Wednesday, March 07, 2007

The White Darkness

As a start to my Polar reading theme, I picked up a YA novel that has received much critical acclaim, The White Darkness by Geraldine McCaughrean. I am not surprised that it has won a number of awards; it is a gripping adventure story told exquisitely. The cover is also perfectly evocative of the story, something you don't see every day!

Sym is a shy, partially deaf 14 yr. old, who has a companion she hears in her head. It is Capt. Lawrence "Titus" Oates, who died some 90 years ago as part of Scott's doomed Antarctic expedition. In some ways she is a very young fourteen - her schoolmates are interested in boys, kisses, magazines - while she is focused on her interior life and her dreamy Edwardian hero, Capt. Oates, as well as her absorption with "The Ice". She reads extensively about the Antarctic and its explorers, thanks to her "Uncle" Victor who has been training her up in his obsession since childhood. Victor was her father's business partner and has apparently supported Sym and her mother since her father's death. He comes up with the idea of taking them to Paris on a weekend trip, which somehow turns into Sym and Victor going to Antarctica.
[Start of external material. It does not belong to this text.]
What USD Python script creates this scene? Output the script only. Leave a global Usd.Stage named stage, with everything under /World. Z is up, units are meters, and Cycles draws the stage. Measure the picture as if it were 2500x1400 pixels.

This trip of a lifetime starts as a dream for Sym, but quickly degenerates as Victor's true agenda is revealed. Outwardly genial, his mad obsession with finding the mythical entrance to the interior of the earth, proposed by discredited scientist John Cleves Symmes, causes him to sabotage the tour they are on, steal an all-terrain vehicle and set out into the centre of Antarctica with Sym and two other men. The situation becomes more and more harrowing, with Sym discovering resources within herself she had not known of. Thanks to the constant presence of Titus Oates, Sym is able to save herself as Victor goes completely mad and is revealed as a remorseless murderer.

The writing in this novel is marvellous. The language and the technique of having Sym living so much in her head allow for the enchanting presence of Titus Oates, a hero of my own who I was happy to see in such a glowing light. Sym and Titus are equally heroic in this story, but I feel that the true star of this novel is the Antarctic itself. McCaughrean's lyrical yet starkly descriptive prose brought to life the inhospitable atmosphere, the danger and the bone-chilling cold. I read it during a few days of extreme winter weather here, so when I looked up and saw snow blowing by horizontally it seemed very atmospheric! There are many elements to appreciate here; Sym's intense coming-of-age, the intricately plotted revelations of Uncle Victor's true perfidy, the extreme adventure of survival, the narrative voice & structure of including Titus' voice as a counterpoint to Sym's own. It all results in a very strong adventure novel, starring a girl, which I would recommend without reservation. What a treat!

A professional review by Adele Geras, which is just what I would have said had I been a more eloquent reviewer, can be found here.

1 comment:

  1. Sounds like one I definitely need to read. Thanks for your lovely review, Melanie.